By evening, the scene was a bustling one, with many jostling to get a view of the operation and children exclaiming with excitement as they spotted the rodents.

Bukit Batok resident Shanice Yeo, who was part of the crowd on Thursday evening, said she felt "disgusted" by the infestation.

"Imagine if they come down into the pathway where we walk," said the 17-year-old polytechnic student, shuddering. "I really hope they catch all of them."

Housewife Evelyn Chin, 54, who also lives in the area, said that she started noticing the rats a few weeks ago.

"It's very horrific," she told The Straits Times in Mandarin.

"They come out in the evening at about 7 or 8pm, and there is a whole bunch of them running up and down. I've never seen so many rats in my life."

About 40 rats were killed and captured as of 10pm on Thursday, when the day's 14-hour extermination operation ended, said Star Pest Control general manager Bernard Chan.

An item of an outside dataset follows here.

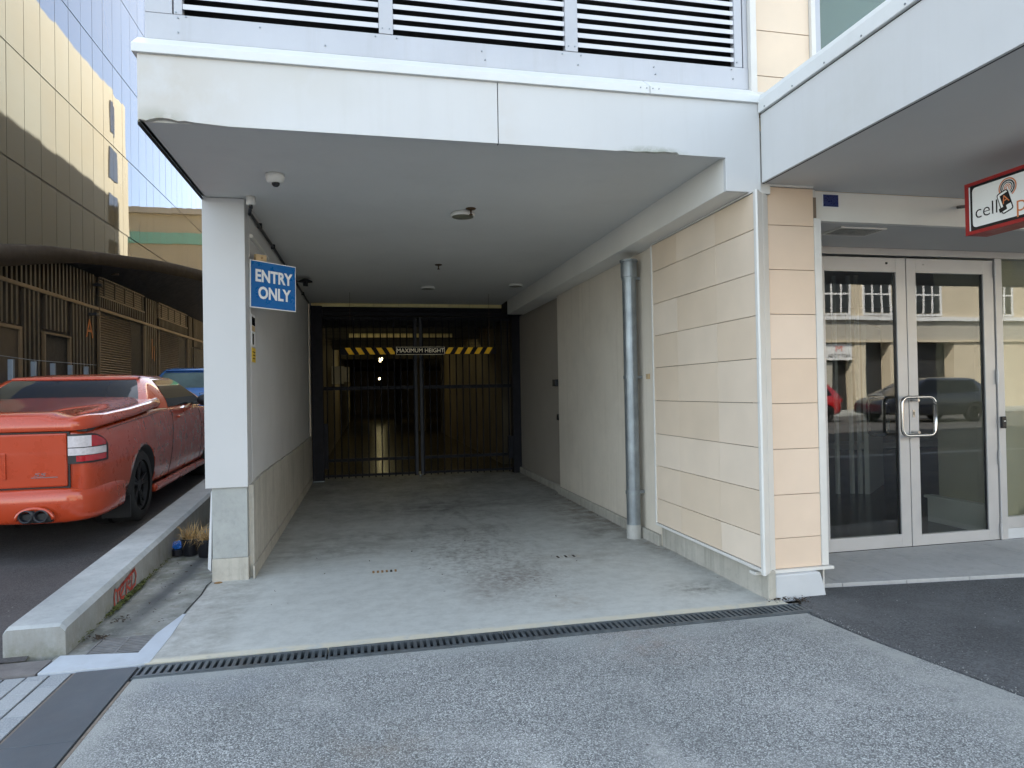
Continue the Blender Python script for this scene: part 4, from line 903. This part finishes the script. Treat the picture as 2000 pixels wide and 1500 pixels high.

"Some of them didn't come out probably because of the rain," he said. "If not for the weather, we could have caught more. The slope would also have been less slippery."

Mr Chan said that his team nabbed the rats with their hands and equipment, and used cardboard and glue to prevent them from escaping. He added that the extermination mission could take several days to complete.

"Once the rats die in their burrows from the poison, we will seal the holes and bury them," he said.